South Korea’s experience with financial crises has typically involved large capital outflows, contributing to liquidity strains across the country’s financial system. Consequently, the country’s regulatory authorities are now particularly vigilant when it comes to managing liquidity risks.

With some economists forecasting a recession for the country’s economy in 2023, there are good reasons for regulators to be concerned. The Korean won fell to a 13-year low in June, while exports grew at their slowest pace in 19 months in the same month.

“If the economic slowdown translates to sluggish corporate bond markets, then these credit finance companies — whom I’m guessing are already sub-investment grade — will have to compensate buyers with even higher yields, further compromising their own capital positions and raising the risk of their own default,” says Mr Kulam.

“I view the FSC’s measure [to give the KDIC additional powers] as an attempt to expand the financial safety net to include vulnerable NBFIs; the government is preparing to lower the NBFIs’ default risk in the event of a widespread credit crunch.”

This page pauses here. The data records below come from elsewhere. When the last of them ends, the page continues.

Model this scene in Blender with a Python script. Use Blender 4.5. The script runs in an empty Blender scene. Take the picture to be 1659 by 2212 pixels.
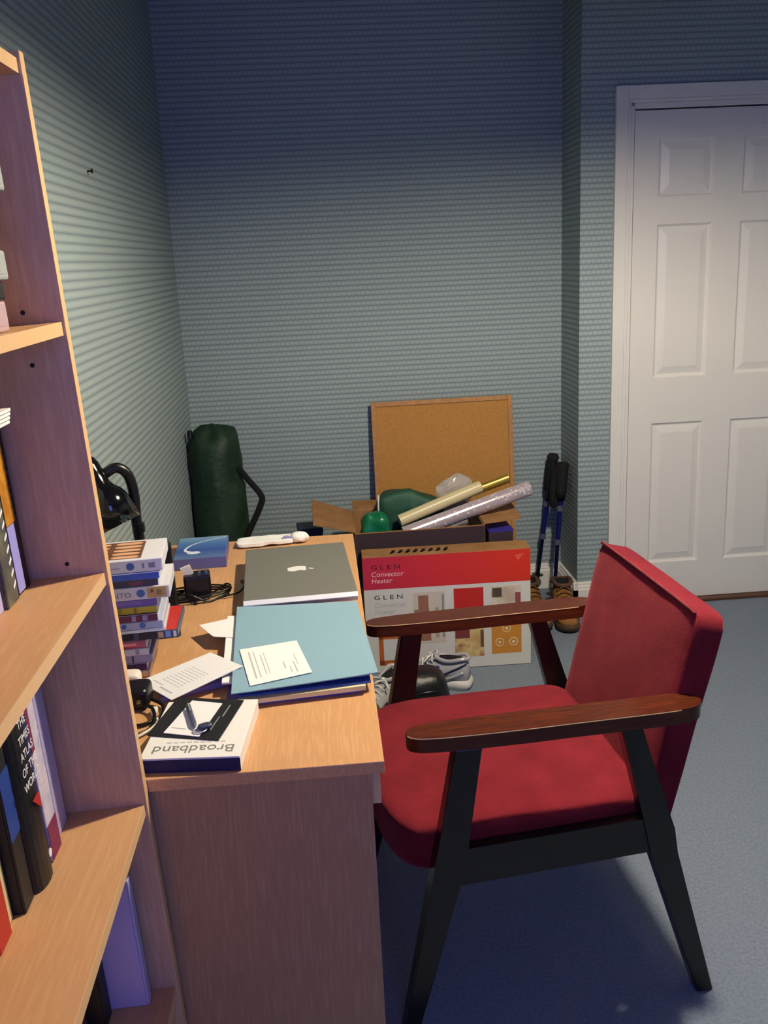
import bpy, bmesh, math, random
from mathutils import Vector, Matrix, noise
random.seed(7)
R = math.radians
sc = bpy.context.scene
COL = sc.collection

# ---------------------------------------------------------------- camera
cam_d = bpy.data.cameras.new('camera'); cam = bpy.data.objects.new('camera', cam_d); COL.objects.link(cam)
PITCH, YAW, ROLL = R(15.3), R(3.35), R(-2.8)
fwd = Vector((math.sin(YAW)*math.cos(PITCH), math.cos(YAW)*math.cos(PITCH), -math.sin(PITCH)))
rt0 = Vector((math.cos(YAW), -math.sin(YAW), 0)); up0 = rt0.cross(fwd)
rt = rt0*math.cos(ROLL) + up0*math.sin(ROLL); up = -rt0*math.sin(ROLL) + up0*math.cos(ROLL)
m = Matrix((rt, up, -fwd)).transposed().to_4x4(); m.translation = (0, 0, 1.5)
cam.matrix_world = m
cam_d.sensor_fit = 'VERTICAL'; cam_d.sensor_height = 24.0; cam_d.lens = 2000.0*24.0/2212.0
cam_d.clip_start = 0.02
sc.camera = cam
# ---------------------------------------------------------------- world, exposure
w = bpy.data.worlds.new('dusk_sky'); sc.world = w; w.use_nodes = True
bg = w.node_tree.nodes['Background']; bg.inputs[0].default_value = (0.19, 0.23, 1.0, 1); bg.inputs[1].default_value = 6.4
sc.view_settings.view_transform = 'Standard'; sc.view_settings.look = 'None'
sc.view_settings.exposure = 0.0; sc.view_settings.gamma = 1.0; sc.view_settings.use_curve_mapping = False
BULB = 1900.0
sc.cycles.max_bounces = 5; sc.cycles.diffuse_bounces = 3; sc.cycles.glossy_bounces = 2; sc.cycles.caustics_reflective = False; sc.cycles.caustics_refractive = False; sc.cycles.adaptive_threshold = .07; sc.cycles.adaptive_min_samples = 16; sc.cycles.transparent_max_bounces = 6
# portal at the window behind the camera (guides the sampling of the sky light only)
pl = bpy.data.lights.new('window_portal', 'AREA'); pl.shape = 'RECTANGLE'; pl.size = 1.1; pl.size_y = 1.15
pl.cycles.is_portal = True
po = bpy.data.objects.new('window_portal', pl); COL.objects.link(po)
po.location = (0.2, -.74, 1.575); po.rotation_euler = (R(90), 0, 0)

# ---------------------------------------------------------------- materials
def lin(c):
    if isinstance(c, str):
        c = [int(c[i:i+2], 16)/255 for i in (0, 2, 4)]
        c = [x/12.92 if x <= .04045 else ((x+.055)/1.055)**2.4 for x in c]
    return (c[0], c[1], c[2], 1)
MATS = {}
def mat(name, col, rough=.6, metal=0, spec=.4, bump=0, bscale=200, vary=0, vscale=20, sheen=0, alpha=1, coat=0):
    if name in MATS: return MATS[name]
    ma = bpy.data.materials.new(name); ma.use_nodes = True; n = ma.node_tree.nodes; l = ma.node_tree.links
    b = n['Principled BSDF']; b.inputs['Base Color'].default_value = lin(col); b.inputs['Roughness'].default_value = rough
    b.inputs['Metallic'].default_value = metal; b.inputs['Specular IOR Level'].default_value = spec
    if sheen: b.inputs['Sheen Weight'].default_value = sheen; b.inputs['Sheen Roughness'].default_value = .35; b.inputs['Sheen Tint'].default_value = (.9, .22, .24, 1)
    if coat: b.inputs['Coat Weight'].default_value = coat; b.inputs['Coat Roughness'].default_value = .08
    if alpha < 1: b.inputs['Alpha'].default_value = alpha
    tc = n.new('ShaderNodeTexCoord')
    if bump:
        t = n.new('ShaderNodeTexNoise'); t.inputs['Scale'].default_value = bscale; t.inputs['Detail'].default_value = 3
        l.new(tc.outputs['Object'], t.inputs['Vector'])
        bp = n.new('ShaderNodeBump'); bp.inputs['Strength'].default_value = bump; bp.inputs['Distance'].default_value = .004
        l.new(t.outputs['Fac'], bp.inputs['Height']); l.new(bp.outputs['Normal'], b.inputs['Normal'])
    if vary:
        t = n.new('ShaderNodeTexNoise'); t.inputs['Scale'].default_value = vscale; t.inputs['Detail'].default_value = 4
        l.new(tc.outputs['Object'], t.inputs['Vector'])
        r = n.new('ShaderNodeMapRange'); r.inputs[1].default_value = .3; r.inputs[2].default_value = .7
        r.inputs[3].default_value = 1-vary; r.inputs[4].default_value = 1+vary
        l.new(t.outputs['Fac'], r.inputs[0])
        mx = n.new('ShaderNodeVectorMath'); mx.operation = 'SCALE'; mx.inputs[0].default_value = lin(col)[:3]
        l.new(r.outputs[0], mx.inputs['Scale']); l.new(mx.outputs[0], b.inputs['Base Color'])
    MATS[name] = ma; return ma
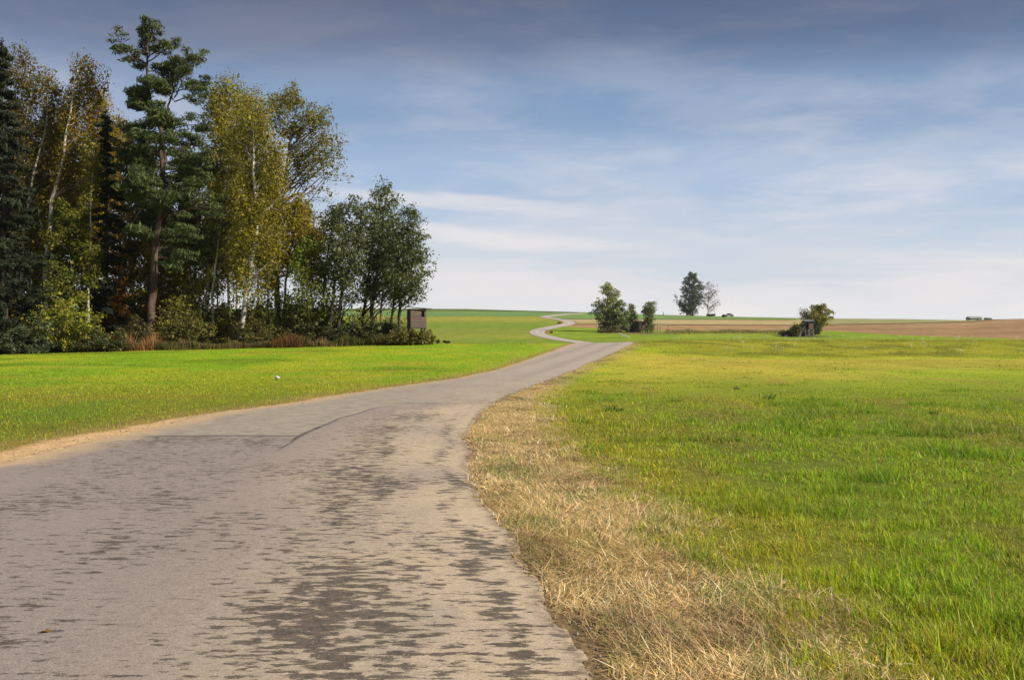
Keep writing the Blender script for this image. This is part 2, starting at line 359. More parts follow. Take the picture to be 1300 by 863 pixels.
# ---------------------------------------------------------------- mesh helpers
def mesh_np(name, V, faces_flat, sizes, mat, attrs=None, smooth=False):
    me = bpy.data.meshes.new(name)
    V = np.asarray(V, np.float32); me.vertices.add(len(V)); me.vertices.foreach_set('co', V.ravel())
    ff = np.asarray(faces_flat, np.int32).ravel(); sizes = np.asarray(sizes, np.int32)
    me.loops.add(len(ff)); me.loops.foreach_set('vertex_index', ff)
    me.polygons.add(len(sizes)); st = np.concatenate([[0], np.cumsum(sizes)[:-1]]).astype(np.int32)
    me.polygons.foreach_set('loop_start', st)
    me.polygons.foreach_set('use_smooth', np.full(len(sizes), smooth))
    for k_, a in (attrs or {}).items():
        a = np.asarray(a, np.float32)
        if a.ndim == 2:
            at = me.attributes.new(k_, 'FLOAT_COLOR', 'POINT')
            if a.shape[1] == 3: a = np.concatenate([a, np.ones((len(a), 1), np.float32)], 1)
            at.data.foreach_set('color', a.ravel())
        else:
            at = me.attributes.new(k_, 'FLOAT', 'POINT'); at.data.foreach_set('value', a)
    me.update(calc_edges=True)
    if mat is not None: me.materials.append(mat)
    return me
def link(name, data, parent=None, loc=None):
    o_ = bpy.data.objects.new(name, data); COL.objects.link(o_)
    if parent is not None: o_.parent = parent
    if loc is not None: o_.location = loc
    return o_
def tag(o_, label=None, cat=None, group=None, kind=None):
    if label: o_['label'] = label
    if cat: o_['category'] = cat
    if group: o_['group'] = group
    if kind: o_['kind'] = kind
    return o_
def thing(name, label, cat, loc, group=None, rz=0):
    o_ = link(name, None, loc=loc); o_.rotation_euler = (0, 0, rz); o_.empty_display_size = .3
    return tag(o_, label, cat, group)
class MB:
    def __init__(s): s.V = []; s.F = []; s.S = []; s.n = 0
    def add(s, V, F):
        s.V.append(np.asarray(V, float).reshape(-1, 3))
        for f in F: s.F.extend([i + s.n for i in f]); s.S.append(len(f))
        s.n += len(s.V[-1])
    def tube(s, pts, rad, sides=6, cap=True):
        pts = np.asarray(pts, float); rad = np.asarray(rad, float); n = len(pts)
        T = np.gradient(pts, axis=0); T /= np.linalg.norm(T, axis=1)[:, None] + 1e-9
        ref = np.array([0, 0, 1.]) if abs(T[0][2]) < .9 else np.array([1., 0, 0])
        U = np.cross(T, ref); U /= np.linalg.norm(U, axis=1)[:, None] + 1e-9; W = np.cross(T, U)
        a = np.arange(sides) * 2 * math.pi / sides
        ring = pts[:, None, :] + rad[:, None, None] * (np.cos(a)[None, :, None] * U[:, None, :] + np.sin(a)[None, :, None] * W[:, None, :])
        i = np.arange(n - 1)[:, None] * sides; j = np.arange(sides)[None, :]; j2 = (j + 1) % sides
        q = np.stack([i + j, i + j2, i + sides + j2, i + sides + j], -1).reshape(-1, 4) + s.n
        s.V.append(ring.reshape(-1, 3)); s.F.extend(q.ravel().tolist()); s.S.extend([4] * len(q))
        if cap:
            s.F.extend((np.arange(sides)[::-1] + s.n).tolist()); s.S.append(sides)
            s.F.extend((np.arange(sides) + (n - 1) * sides + s.n).tolist()); s.S.append(sides)
        s.n += n * sides
    def box(s, c, size, rot=None):
        c = np.array(c, float); h = np.array(size, float) / 2
        v = np.array([[x, y, z] for x in (-1, 1) for y in (-1, 1) for z in (-1, 1)], float) * h
        if rot is not None: v = v @ np.array(rot).T
        s.add(v + c, [(0, 1, 3, 2), (4, 6, 7, 5), (0, 4, 5, 1), (2, 3, 7, 6), (0, 2, 6, 4), (1, 5, 7, 3)])
    def beam(s, a, b, w=.08, d=None):
        a = Vector(a); b = Vector(b); v = b - a; L = v.length; q = v.to_track_quat('Z', 'Y').to_matrix()
        s.box((a + b) / 2, (w, d or w, L), q)
    def build(s, name, mat, parent=None, smooth=False, loc=None):
        V = np.concatenate(s.V) if s.V else np.zeros((0, 3))
        return link(name, mesh_np(name, V, s.F, s.S, mat, smooth=smooth), parent, loc)

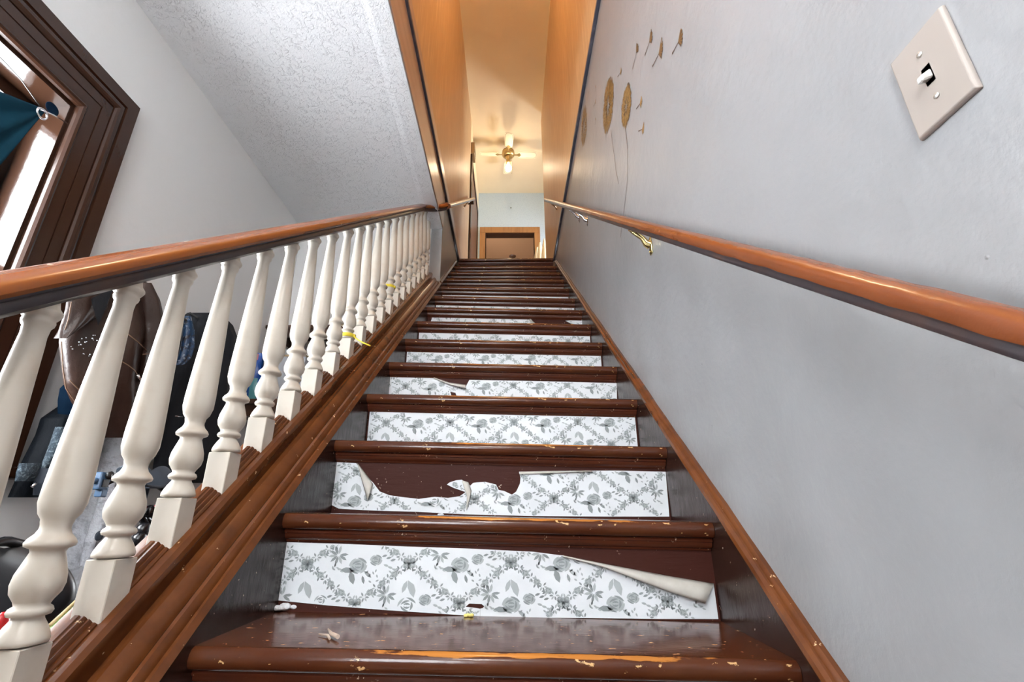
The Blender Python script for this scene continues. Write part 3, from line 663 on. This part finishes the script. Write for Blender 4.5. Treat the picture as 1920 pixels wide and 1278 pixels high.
dandelion('dandelion_sticker', (1178, 160), (1170, 238), (1163, 0), (1183, 0), [(1172, 236), (1177, 280), (1176, 340), (1171, 385), (1163, 445)], 'golden dandelion sticker with the longest stem, nearest the light switch', 950, .0020)
dandelion('dandelion_sticker', (1099, 203), (1091, 270), (1085, 0), (1102, 0), None, 'faint dandelion sticker beside the slate blue strip and plywood', 460, .001)
seeds = [((1197, 80), (1186, 129), .030, 'drifting seed sticker with a straight stalk, left of the four high ones'), ((1223, 62), (1209, 104), .034, 'drifting seed sticker, second of the four high ones from the left'), ((1243, 85), (1223, 125), .040, 'drifting seed sticker, lowest and broadest of the four high ones'), ((1279, 65), (1260, 101), .034, 'drifting seed sticker farthest right, nearest the light switch'),
         ((1166, 130), (1158, 144), .022, 'small seed sticker just above the two golden dandelion heads'), ((1204, 188), (1193, 204), .026, 'small seed sticker right of the golden dandelion head'), ((1208, 240), (1197, 246), .026, 'lowest small seed sticker right of the dandelion stem'), ((1118, 187), (1113, 199), .018, 'tiny seed sticker left of the golden dandelion heads'), ((1117, 162), (1116, 172), .016, 'tiny pale seed sticker near the strip, upper one'), ((1103, 172), (1102, 182), .014, 'tiny pale seed sticker closest to the blue strip'), ((1117, 222), (1116, 234), .016, 'tiny pale seed sticker below and left of the golden heads')]
for k, (hd, ft, ln, lab) in enumerate(seeds):
    hp, fp = wall_pt(*hd), wall_pt(*ft)
    o = empty('seed_sticker', hp, lab, 'wall sticker', 'drifting seed stickers on the right wall')
    mm = M(); ax = (hp-fp).normalized(); base_a = math.atan2(ax.z, ax.y); rg = random.Random(k)
    base = fp.lerp(hp, .62)
    for i in range(15):
        a = base_a+(i-7)/7*.85; l2 = ln*rg.uniform(.75, 1.1)
        q = base+Vector((0, math.cos(a)*l2, math.sin(a)*l2)); flat_strip(mm, base, q, .0012, .0026, XR-.001-.00005*i, i % 2)
    mm.build('fluff', [decal_a, decal_b] if k > 3 else [decal_c, decal_a], o, fixn=False)
    s2 = M(); flat_strip(s2, fp, base, .0020, .0012, XR-.0012); flat_strip(s2, fp, fp.lerp(base, .18), .0032, .0024, XR-.0014); s2.build('stalk', decal_c, o, fixn=False)
# ---------------------------------------------------------------- upper hall: doorway, side door, fan, quilts
d1 = empty('door_1', (.02, 6.82, ZF)); d1['kind'] = 'structure'; d1['label'] = 'open doorway with an oak casing in the end wall'
M().box(-.482, -.39, 6.80, 6.822, ZF, 4.44).build('casing', far_casing, d1)
M().box(.436, .529, 6.80, 6.822, ZF, 4.44).build('casing', far_casing, d1)
M().box(-.482, .529, 6.797, 6.822, 4.44, 4.545).build('casing', far_casing, d1)
M().box(-.39, .436, 6.822, 6.95, 4.425, 4.44).box(-.39, -.376, 6.822, 6.95, ZF, 4.425).box(.422, .436, 6.822, 6.95, ZF, 4.425).build('jamb', casing_m, d1)
d2 = empty('door_2', (XS, 5.9, ZF)); d2['kind'] = 'structure'; d2['label'] = 'dark brown side door with casing at the left of the upper hall'
M().box(XS, XS+.024, 5.20, 5.31, ZF, 4.56, .004).build('casing', casing_m, d2)
M().box(XS, XS+.024, 6.42, 6.53, ZF, 4.56, .004).build('casing', casing_m, d2)
M().box(XS, XS+.024, 5.20, 6.53, 4.56, 4.66, .004).build('casing', casing_m, d2)
M().box(XS, XS+.012, 5.31, 6.42, ZF+.01, 4.56).build('door_leaf', door_m, d2)
M().lathe([(.001, .012), (.012, .014), (.010, .03), (.024, .04), (.026, .055), (.016, .066), (.001, .068)], (XS, 6.33, ZF+.95), 16, axis='x').build('door_knob', fan_brass, d2)
chm = empty('door_chime', (XS, 5.32, 4.70), 'small beige chime box on the wall above the side door corner', 'chime box')
M().box(XS, XS+.05, 5.22, 5.42, 4.69, 4.88, .006).build('cover', beige_m, chm)
M().box(XS+.05, XS+.053, 5.25, 5.39, 4.73, 4.75).box(XS+.05, XS+.053, 5.25, 5.39, 4.77, 4.79).box(XS+.05, XS+.053, 5.25, 5.39, 4.81, 4.83).build('grille_slot', blackp, chm)
fc = Vector((at_z(953, 293, 5.0).x, at_z(953, 293, 5.0).y, 5.0))
fan = empty('ceiling_fan', (fc.x, fc.y, ZT), 'four-bladed cream ceiling fan with a lit bulb over the upper hall', 'ceiling fan')
M().lathe([(.001, .25), (.062, .25), (.064, .235), (.050, .205), (.018, .195), (.014, .12), (.03, .112), (.075, .10), (.092, .085), (.095, .03), (.085, .012), (.05, 0), (.001, 0)], fc, 24).build('motor_housing', fan_brass, fan)
rot0 = math.radians(2)
for k in range(4):
    a = rot0+k*math.pi/2; d = Vector((math.cos(a), math.sin(a), 0)); e = Vector((-d.y, d.x, 0))
    out = [(.150, .034), (.170, .052), (.20, .056), (.39, .064), (.415, .052), (.43, .0)]
    pts = out + [(r_, -w_) for r_, w_ in reversed(out[:-1])]
    mm = M(); pit = -.22
    P = lambda r_, w_, z: fc + d*r_ + e*w_*math.cos(pit) + Vector((0, 0, .032 + w_*math.sin(pit) + z))
    mm.sweep([[P(r_, w_, 0) for r_, w_ in pts], [P(r_, w_, .006) for r_, w_ in pts]], sm=False)
    bl = mm.build('blade', blade_m, fan)
    m2 = M()
    ins = [(r_*.955+.012, w_*.80) for r_, w_ in pts]; in2 = [(r_*.94+.016, w_*.72) for r_, w_ in pts]
    for i in range(len(ins)):
        j = (i+1) % len(ins); m2.poly([P(*ins[i], -.0012), P(*ins[j], -.0012), P(*in2[j], -.0012), P(*in2[i], -.0012)])
    m2.build('border_line', blade_line, bl)
    m3 = M().sweep([[P(r_, w_, z) for r_, w_ in ((.07, -.012), (.07, .012))]+[P(r_, w_, z) for r_, w_ in ((.13, .010), (.165, .030), (.19, .0), (.165, -.030), (.13, -.010))] for z in (-.006, -.0015)], sm=False)
    m3.build('blade_iron', fan_brass, bl)
M().lathe([(.001, .0), (.045, -.002), (.05, -.03), (.03, -.05), (.026, -.075), (.034, -.085), (.034, -.125), (.001, -.127)], fc, 20).build('lamp_holder', fan_brass, fan)
M().lathe([(.001, -.127), (.016, -.130), (.018, -.150), (.036, -.185), (.044, -.215), (.040, -.245), (.024, -.263), (.001, -.268)], fc, 20).build('bulb', bulb_m, fan)
ch = M()
for i in range(10): ch.ball(fc+Vector((.05, -.02, -.02-.034*i)), .0042, u=8, v=6)
ch.tube([fc+Vector((.05, -.02, -.02)), fc+Vector((.05, -.02, -.33))], .0014, 6); ch.build('pull_chain', fan_brass, fan)
qd = empty('rolled_quilt', (.43, 6.15, ZF), None, None)
bpy.data.objects.remove(qd)
for k, (px, y_, h, r_, lab) in enumerate([(1004, 6.36, 1.47, .060, 'cream rolled quilt standing by the end doorway, leftmost of three'), (1011.5, 6.18, 1.44, .056, 'cream rolled quilt in the middle of three by the doorway'), (1019.5, 6.01, 1.40, .052, 'cream rolled quilt nearest the plywood edge')]):
    x_ = at_y(px, 470, y_).x; q = empty('rolled_quilt', (x_, y_, ZF), lab, 'quilt', 'rolled quilts at the end doorway')
    m = M(); R = []
    for i in range(15):
        t = i/14; rr2 = r_*(1-(t**10)*.85)*(.92+.08*math.sin(t*9+k)); z = ZF+h*t
        R.append([Vector((x_+.05*(t-.4)*(1 if k == 0 else .4)+rr2*math.cos(a)*(1+.06*math.sin(5*a)), y_+rr2*math.sin(a), z)) for a in [2*math.pi*j/20 for j in range(20)]])
    m.sweep(R).build('cloth_roll', quilt_m, q)
    M().lathe([(r_*1.06, -.012), (r_*1.08, 0), (r_*1.06, .012), (r_*1.02, .012), (r_*1.02, -.012), (r_*1.06, -.012)], (x_, y_, ZF+.7), 20, cap=False).build('tie_band', beige_m, q)
pdl = empty('pendant_lamp', (at_z(961, 480, ZT).x, at_z(961, 480, ZT).y, ZT), 'dark pendant lamp canopy on the ceiling of the room beyond the doorway', 'pendant lamp')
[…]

Yet, as Mr Kulam makes clear, the KDIC’s additional powers are far from settled. In particular, no details have been released concerning the specific range of recipients, the quality of capital or the size and terms of funding, among other particulars. Nevertheless, the FSC is not alone in voicing its concerns over the threats facing the economy. On July 4, the country’s finance minister, Choo Kyung-ho, and the governor of the Bank of Korea, Rhee Chang-yong, met to discuss the “complex” set of economic risks stacking up against the country. The two leaders vowed to act pre-emptively to tackle any emerging economic threats.